We could have had this many years ago already. The technology was there, the performance was there, it's just that the willingness of phone manufacturers to enable users to do it was lacking and still is for the most part.
Probably because there's not that much demand for it either, outside of techie circles.
It's hard to imagine we won't get there eventually though. For the time being, there really aren't great options, but that will certainly change in the coming years. Mobile remains in its infancy.
What would a real competitor? The gap is closing, has closed in any meaningful way. I use a phone with a 7nm processor and won't be upgrading anytime soon.
Consider that smart phones have only been around for a little more than a decade. It took several decades of development for general-purpose computers to become viable to the mainstream, so the smart-phone technology is just in its infancy.
While the battery consumption issues are definitely a problem, progress is being made to curb them:
Really we need innovation in the hardware space in addition to less bloated and more refined APIs. Perhaps more efficient Virtual Machine layers that sit on top of the OS layer. Or even get rid of those entirely and force C++ only, but then the precious security sandbox is gone. In any case, it seems a lot of the OS changes being made are feature-driven more than anything. They are trying to compete on features instead of stabilizing and refining the core. Or, maybe we need a new mobile OS design and some open hardware to support it. Personally, I think BB10 had a lot going for it with QNX and C++ APIs, but because they don't have the precious "apps" consumers demanded it became even more bloated with the sluggish android runtime.

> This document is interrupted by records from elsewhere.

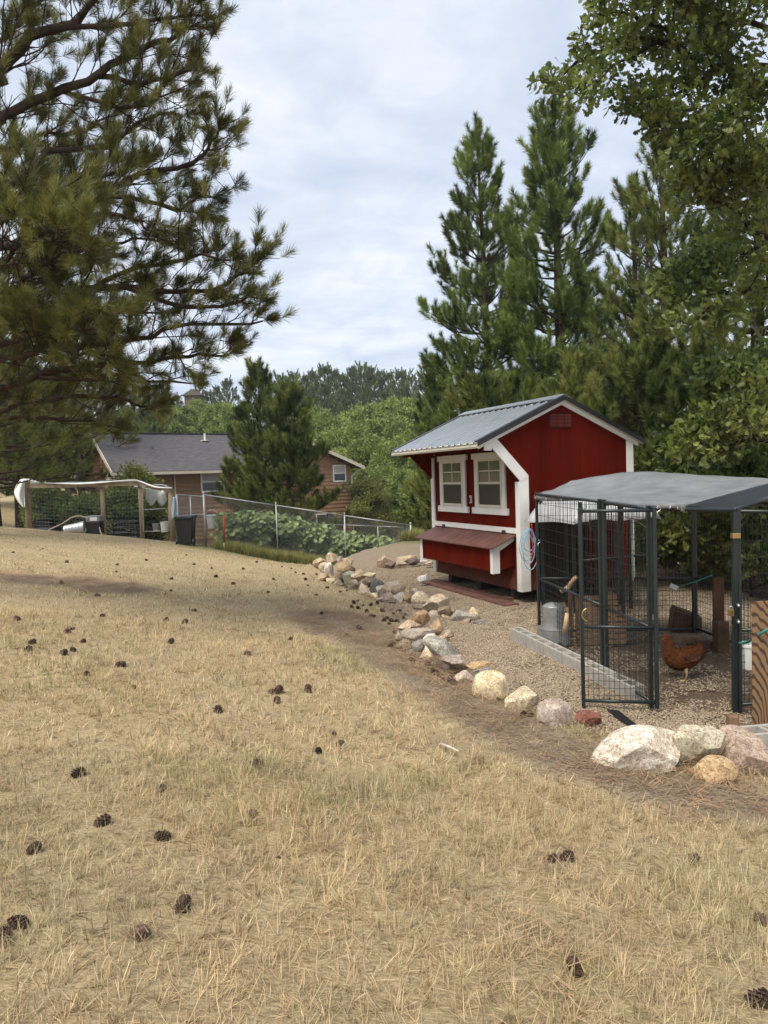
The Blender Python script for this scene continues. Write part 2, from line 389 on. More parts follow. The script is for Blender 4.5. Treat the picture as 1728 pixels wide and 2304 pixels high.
def blades(mb, cols, rg, n, R, l0, l1, w, lean, pal, pw, up0=.25):
    for _ in range(n):
        r = R*math.sqrt(rg.random()); a = rg.uniform(0, 6.283); p = np.array([r*math.cos(a), r*math.sin(a), -.008])
        az = rg.uniform(0, 6.283); d = np.array([math.cos(az), math.sin(az), 0]); s = np.array([-d[1], d[0], 0])*w*rg.uniform(.6, 1.3)/2
        Ln = rg.uniform(l0, l1); ln = lean*rg.uniform(.3, 1.25)
        q = [p]; ang = up0*rg.random()
        for k in range(3):
            ang = min(ang+ln*rg.uniform(.5, 1.2)/1.6, 1.75); q.append(q[-1]+(d*math.sin(ang)+np.array([0, 0, math.cos(ang)]))*Ln/3)
        v = [q[0]-s, q[0]+s, q[1]-s*.9, q[1]+s*.9, q[2]-s*.65, q[2]+s*.65, q[3]]
        mb.add(v, [(0, 1, 3, 2), (2, 3, 5, 4), (4, 5, 6)])
        c = pal[rg.choice(len(pal), p=pw)]*rg.uniform(.85, 1.12)
        cols.extend([(*(c*k), 1) for k in (.6, .6, .85, .85, 1, 1, 1.05)])
PW = np.array([.25, .22, .17, .13, .09, .09, .05])
def grass_proto(name, seed, n, R, l0, l1, w, lean, pal=STRAW, pw=PW, up0=.25):
    mb = MB(); cols = []; blades(mb, cols, np.random.default_rng(seed), n, R, l0, l1, w, lean, pal, pw, up0); return proto(name, mb, GRASS, cols=cols)
rg = np.random.default_rng(5)
def grass_mesh(specs, name):
    """every blade is its own little bent strip; all of them are one mesh"""
    VS, FL, CS, n0 = [], [], [], 0
    for y0, y1, dens, l0, l1, w, seg, dark in specs:
        n = int(dens*(y1-y0)*(y1*1.3+2.4)); y = rg.uniform(y0, y1, n); x = rg.uniform(-1, 1, n)*(y1*.65+1.2)
        # tufts: pull blades towards tuft centres
        ts_ = .055 if y1 < 5 else .085; ix = np.round(x/ts_+rg.normal(0, .3, n)); iy = np.round(y/ts_+rg.normal(0, .3, n)); k = rg.random(n)**.6*.92
        hs1 = np.modf(np.abs(np.sin(ix*127.1+iy*311.7)*43758.5))[0]; hs2 = np.modf(np.abs(np.sin(ix*269.5+iy*183.3)*24634.6))[0]
        x = x*(1-k)+(ix+hs1-.5)*ts_*k; y = y*(1-k)+(iy+hs2-.5)*ts_*k
        z = HT(x, y); u, v = projv(np.stack([x, y, z], 1)); dm_ = dirt(x, y)
        out_ = (u < -140) | (u > 1870) | (v > 2420); wide = 780 if y1 < 5 else 420
        keep = (u > -wide) & (u < 1728+wide) & (v < 2900) & (~out_ | (rg.random(n) < .5)) & (rg.random(n) > dm_*.94) & (sdf_poly(x, y, PAD) > .10) & ~((x > -7) & (y > 23.9))
        keep &= rg.random(n) < .42+.58*ss(-.35, .3, wob(x, y, 8.3, 2.0)+.5*wob(x, y, 19.0, 5.0))
        x, y, z, dm_, hs1, hs2 = x[keep], y[keep], z[keep], dm_[keep], hs1[keep], hs2[keep]; n = len(x)
        lush = ss(-.3, .7, wob(x, y, 1.5, 4.0)+.4*wob(x, y, 4.7, 1.0))
        az = hs1*6.283+rg.normal(0, .95, n)+.9*np.sin(x*2.1+y*1.3); d = np.stack([np.cos(az), np.sin(az), np.zeros(n)], 1); s_ = np.stack([-d[:, 1], d[:, 0], np.zeros(n)], 1)
        L = rg.uniform(l0, l1, n)*(.85+.3*lush)*(1-.5*dm_); wd = w*rg.uniform(.6, 1.3, n)/2
        ang = rg.uniform(.5, 1.5, n)*(1.1-.16*lush); cur = rg.normal(.28, .42, n)
        P = np.stack([x, y, z-.006], 1); rows = []; taper = [1, .85, .6, 0] if seg == 3 else [1, .75, 0]
        for k in range(seg+1):
            if k: ang = np.clip(ang+cur, -.2, 1.62); P = P+(d*np.sin(ang)[:, None]+np.array([0, 0, 1.])*np.cos(ang)[:, None])*(L/seg)[:, None]
            if k < seg: rows += [P-s_*(wd*taper[k])[:, None], P+s_*(wd*taper[k])[:, None]]
            else: rows.append(P)
        m = len(rows); V = np.stack(rows, 1).reshape(-1, 3); base = np.arange(n)*m+n0; tri = []
        for k in range(seg-1): tri += [(2*k, 2*k+1, 2*k+3), (2*k, 2*k+3, 2*k+2)]
        tri.append((2*seg-2, 2*seg-1, 2*seg)); FL.append((base[:, None, None]+np.array(tri)[None]).reshape(-1, 3)); VS.append(V); n0 += len(V)
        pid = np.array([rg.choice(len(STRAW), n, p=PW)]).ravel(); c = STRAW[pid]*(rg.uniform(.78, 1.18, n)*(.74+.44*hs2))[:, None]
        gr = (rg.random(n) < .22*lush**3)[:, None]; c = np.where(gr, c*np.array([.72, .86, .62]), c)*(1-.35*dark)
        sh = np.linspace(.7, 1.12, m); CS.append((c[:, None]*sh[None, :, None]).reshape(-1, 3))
    V = np.vstack(VS).astype(np.float32); F = np.vstack(FL).astype(np.int32); C_ = np.vstack(CS)
    me = bpy.data.meshes.new(name); me.vertices.add(len(V)); me.vertices.foreach_set('co', V.ravel()); me.loops.add(F.size); me.loops.foreach_set('vertex_index', F.ravel())
    me.polygons.add(len(F)); me.polygons.foreach_set('loop_start', np.arange(0, F.size, 3, dtype=np.int32)); me.polygons.foreach_set('loop_total', np.full(len(F), 3, np.int32)); me.update(calc_edges=True)
    ca_ = me.color_attributes.new('tone', 'FLOAT_COLOR', 'POINT'); ca_.data.foreach_set('color', np.concatenate([C_, np.ones((len(C_), 1))], 1).astype(np.float32).ravel())
    me.materials.append(GRASS); o = bpy.data.objects.new(name, me); COL.objects.link(o); o['kind'] = 'stuff'; return o
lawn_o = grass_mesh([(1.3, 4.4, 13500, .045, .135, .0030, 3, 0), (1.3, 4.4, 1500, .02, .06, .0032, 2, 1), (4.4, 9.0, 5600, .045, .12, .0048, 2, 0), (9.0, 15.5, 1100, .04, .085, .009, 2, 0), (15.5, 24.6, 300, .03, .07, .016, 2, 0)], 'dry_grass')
meta(lawn_o, 'short straw-coloured dry grass covering the sloping lawn', 'grass')
# ---- pine straw and twigs lying on the bare earth
LIT = mat('pine_litter', (.25, .165, .095), .9, .5, 3.0, rnd=.35)
def litter_proto(seed):
    r_ = np.random.default_rng(seed); mb = MB()
    for _ in range(60):
        p = np.array([*r_.uniform(-.2, .2, 2), r_.uniform(.002, .014)]); a = r_.uniform(0, 6.283); l = r_.uniform(.04, .11); w = .002
        d = np.array([math.cos(a), math.sin(a), r_.normal(0, .06)])*l; s = np.array([-d[1], d[0], 0])/l*w
        mb.add([p-s, p+s, p+d+s*.5, p+d-s*.5], [(0, 1, 2, 3)])
    return proto('needle_litter', mb, LIT)
LTP = [litter_proto(k) for k in range(3)]
n = 9000; y = rg.uniform(2.5, 17, n); x = rg.uniform(-8, 4.5, n); P = np.stack([x, y, HT(x, y)], 1); u, v = projv(P)
k = (u > -200) & (u < 1930) & (v < 2450) & (rg.random(n) < dirt(x, y)*.8+.02) & (sdf_poly(x, y, PAD) > .05); P = P[k]
o = scatter('fallen_needles', P, np.stack([rg.normal(-.05, .02, len(P)), np.full(len(P), .12), rg.uniform(0, 6.283, len(P))], 1), rg.uniform(.8, 1.5, len(P)), LTP)
meta(o, 'brown fallen pine needles scattered on the bare earth beside the stones', 'pine needles')

# ---- gravel
PEB = mat('pebbles', (.27, .21, .145), .85, .75, 85.0, detail=2, rnd=.12)
def pebble_proto(seed, n=150, R=.2, s0=.006, s1=.015):
    r_ = np.random.default_rng(seed); mb = MB()
    for _ in range(n):
        rr = R*math.sqrt(r_.random()); a = r_.uniform(0, 6.283); c = np.array([rr*math.cos(a), rr*math.sin(a), r_.uniform(-.002, .006)])
        e_ = r_.uniform(s0, s1)*np.array([r_.uniform(.8, 1.5), r_.uniform(.7, 1.1), r_.uniform(.5, .8)]); t_ = r_.uniform(0, 6.283)
        ax = np.array([[math.cos(t_), math.sin(t_), 0], [-math.sin(t_), math.cos(t_), 0], [0, 0, 1]])
        o_ = np.array([(1, 0, 0), (.2, 1, .1), (-1, .1, 0), (-.1, -1, 0), (.15, .1, 1), (0, 0, -1)])*r_.uniform(.8, 1.15, (6, 1))
        mb.add(c+(o_*e_)@ax, [(0, 1, 4), (1, 2, 4), (2, 3, 4), (3, 0, 4), (1, 0, 5), (2, 1, 5), (3, 2, 5), (0, 3, 5)])
    return proto('pebble_patch', mb, PEB)
PBP = [pebble_proto(k) for k in range(4)]
n = 16000; y = rg.uniform(4.4, 17.5, n); x = rg.uniform(-2, 6.5, n); dd = sdf_poly(x, y, PAD); P = np.stack([x, y, HT(x, y)], 1); u, v = projv(P)
k = (dd < -.05) & (u < 1950) & (rg.random(n) < np.where(y < 10, .62, .4)*np.where(sdf_poly(x, y, KPOLY) < -.1, .09, 1)); P = P[k]
o = scatter('gravel', P, np.stack([np.zeros(len(P)), np.full(len(P), .03), rg.uniform(0, 6.283, len(P))], 1), rg.uniform(.8, 1.35, len(P)), PBP)
meta(o, 'tan pea gravel covering the terrace around the red coop', 'gravel')

# ================================================================== PLANT PROTOTYPES
def needles(mb, rg, n, L, nl, w, fwd0, fwd1, jit=.0, simple=False):
    for _ in range(n):
        x = L*rg.random()**.8; a = rg.uniform(0, 6.283); f = rg.uniform(fwd0, fwd1)+(.35*(x/L) if L > 0 else 0)
        t_ = (1-min(f, 1))*math.pi/2
        d = np.array([math.cos(t_), math.sin(t_)*math.cos(a), math.sin(t_)*math.sin(a)])
        s = np.cross(d, rg.normal(size=3)); s = s/np.linalg.norm(s)*w/2; l = nl*rg.uniform(.7, 1.1)
        p = np.array([x, 0, 0])+rg.normal(0, jit, 3) if jit else np.array([x, 0, 0])
        if simple: mb.add([p-s*1.3, p+s*1.3, p+d*l], [(0, 1, 2)]); continue
        m_ = p+d*l*.55+rg.normal(0, l*.03, 3)
        mb.add([p-s*.6, p+s*.6, m_+s, m_-s, p+d*l+np.array([0, 0, -.06*l])], [(0, 1, 2, 3), (3, 2, 4)])
NEED_NEAR = leafmat('pine_needles_near', (.100, .118, .034), .55, .2, tip=(.225, .225, .062), rough=.45)
NEED_MID = leafmat('pine_needles_green', (.092, .145, .036), .55, .2, tip=(.235, .305, .075), rough=.5)
NEED_OLIVE = leafmat('pine_needles_olive', (.092, .128, .033), .6, .2, tip=(.225, .262, .064), rough=.5)
NEED_FAR = leafmat('pine_needles_far', (.098, .14, .05), .45, .2, tip=(.19, .235, .085), rough=.6)
BARK = mat('pine_bark', (.050, .036, .028), .95, .4, 9.0, bump=.6, bscale=25, stretch=(1, 1, .3), spec=.1)
BARKD = mat('dark_bark', (.035, .027, .022), .95, .4, 9.0, bump=.5, bscale=25, spec=.1)
def mkneed(name, mt, seeds, *a, **k):
    out = []
    for s_ in seeds:
        mb = MB(); needles(mb, np.random.default_rng(s_), *a, **k); out.append(proto(name, mb, mt))
    return out
TUFT = mkneed('needle_tuft', NEED_NEAR, (1, 2, 3), 95, .14, .165, .0042, .2, .7)
BRUSH = mkneed('needle_brush', NEED_MID, (4, 5, 6), 130, .34, .19, .0105, .12, .5, simple=True)
BRUSHS = mkneed('needle_brush_olive', NEED_OLIVE, (14, 15, 16), 120, .32, .20, .0105, .15, .55, simple=True)
COARSE = mkneed('needle_coarse', NEED_FAR, (7, 8, 9), 46, .9, .42, .075, .2, .6, simple=True)
def leaf_cluster(seed, n, R, ll, lw, mt, lobed=False, name='leaf_cluster'):
    r_ = np.random.default_rng(seed); mb = MB()
    for _ in range(n):
        d = r_.normal(size=3); d /= np.linalg.norm(d); p = d*R*r_.random()**.5
        d = d*.6+r_.normal(size=3)*.6+np.array([.3, 0, 0]); d /= np.linalg.norm(d)
        s = np.cross(d, r_.normal(size=3)); s /= np.linalg.norm(s); nn = np.cross(d, s)
        l = ll*r_.uniform(.65, 1.15); w = lw*r_.uniform(.7, 1.1)
        if lobed:
            st = [(0, .06), (.18, .22), (.26, .12), (.42, .42), (.5, .2), (.66, .62), (.74, .36), (.88, .44), (1.0, .05)]
            V = [p+d*l*a_+s*w*b_*.8+nn*(.12*l*b_) for a_, b_ in st]+[p+d*l*a_-s*w*b_*.8+nn*(.12*l*b_) for a_, b_ in st]
            k_ = len(st); mb.add(V, [(i, i+1, k_+i+1, k_+i) for i in range(k_-1)])
        else:
            mb.add([p, p+d*l*.5+s*w/2+nn*.08*l, p+d*l, p+d*l*.5-s*w/2+nn*.08*l], [(0, 1, 2, 3)])
    return proto(name, mb, mt)
LEAF_OAK = leafmat('oak_leaves', (.095, .135, .026), .58, .36, tip=(.225, .27, .058), rough=.4, spec=.5)
LEAF_DEC = leafmat('grove_leaves', (.14, .20, .046), .5, .35, tip=(.32, .39, .10))
LEAF_LIGHT = leafmat('light_leaves', (.125, .150, .040), .3, .35, tip=(.22, .24, .07))
LEAF_VEG = leafmat('vegetable_leaves', (.19, .26, .085), .4, .4, tip=(.36, .43, .17))
OAKC = [leaf_cluster(20+k, 10, .17, .135, .10, LEAF_OAK, True, 'oak_leaf_cluster') for k in range(3)]
DECC = [leaf_cluster(30+k, 42, .55, .24, .15, LEAF_DEC) for k in range(3)]
LIGC = [leaf_cluster(40+k, 34, .34, .15, .10, LEAF_LIGHT) for k in range(2)]
VEGC = [leaf_cluster(50+k, 22, .2, .13, .09, LEAF_VEG) for k in range(2)]

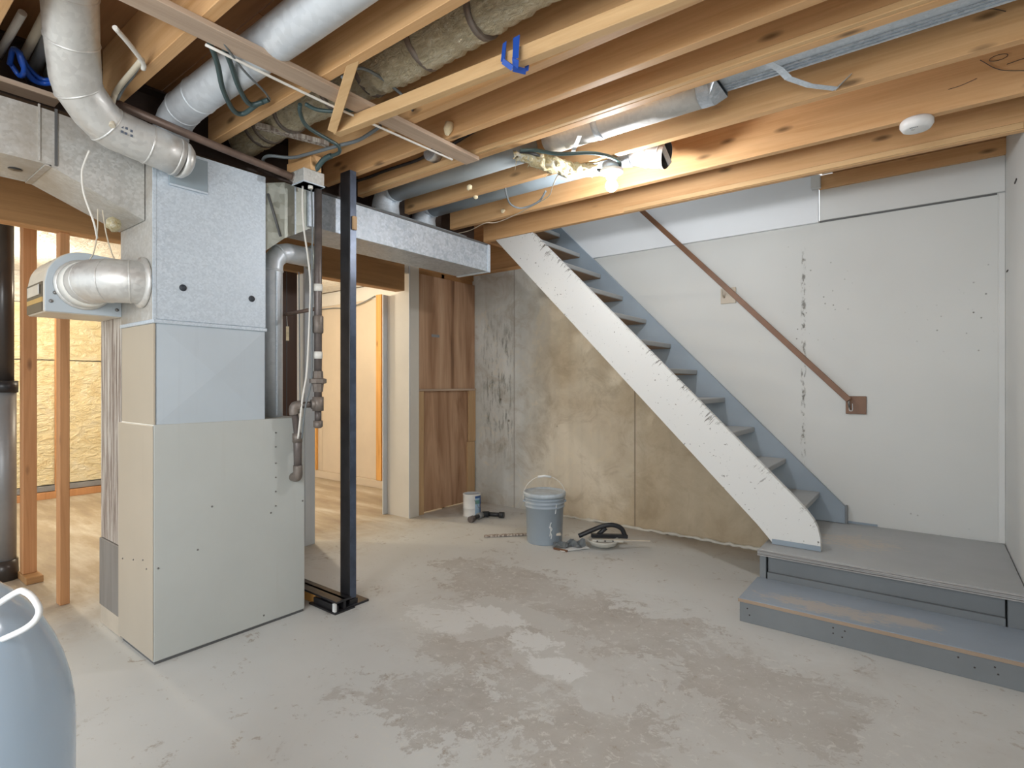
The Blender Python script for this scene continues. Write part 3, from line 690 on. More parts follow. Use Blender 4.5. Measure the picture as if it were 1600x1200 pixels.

What's more, Device manufacturers push higher-resolution displays and faster CPUs and GPUs--all things that impact battery life. But why not improve upon these gradually while bolstering battery life instead? Consumers won't buy it that's the problem and hardware manufacturers just want to sell units to satisfy shareholders.
The problem is no different than the junk-food industry: consumers don't know what's best for themselves or what they need, yet they develop strong opinions about what they want and companies, hungry for market share meet those demands.
> If you feel an urge to "start from scratch" — help rebuild everything for mobile.
Given that mobile hardware is about where desktop hardware was when BeOS was invented, I wonder if some company could use it as a new smartphone OS. There's an unfinished ARM port in progress but would probably need commercial support to complete.
The thing about innovation is, it's not always possible to predict what will be valuable or not. Not many people would have predicted Linux back in Linus's early days, for example.
The reason I've seen for the phone hardware is that they simply can't source hardware that is more performant but still open enough to sufficiently develop for.
maybe there is not need for such ambition. Seems like cell phone companies are developing for the sake of development because they're dependent on the release cycle to make money.
I am surprised no one introduced yet a CPU and phone which has little if any GPU and called it a business phone. The obvious advantages include security, cost, power consumption.
At least in the U.S., the real problem is the billing model. Those kind of incremental improvements will be nice but that doesn’t seem like enough to justify more than a gradual upgrade since most people won’t see much benefit other than a few edge cases — how many people are going to buy a new phone so they can get online slightly faster when their subway car approaches a new tower?
Every other application, especially the cool ones like AR/VR which do seem plausible for people dropping a lot of cash, will be constrained by the enormous markup on data well before it hits the limits of LTE. Fewer milliseconds on handoff could be nice but it’s hard to think of an application which can’t buffer but is going to fit within a few GB per month.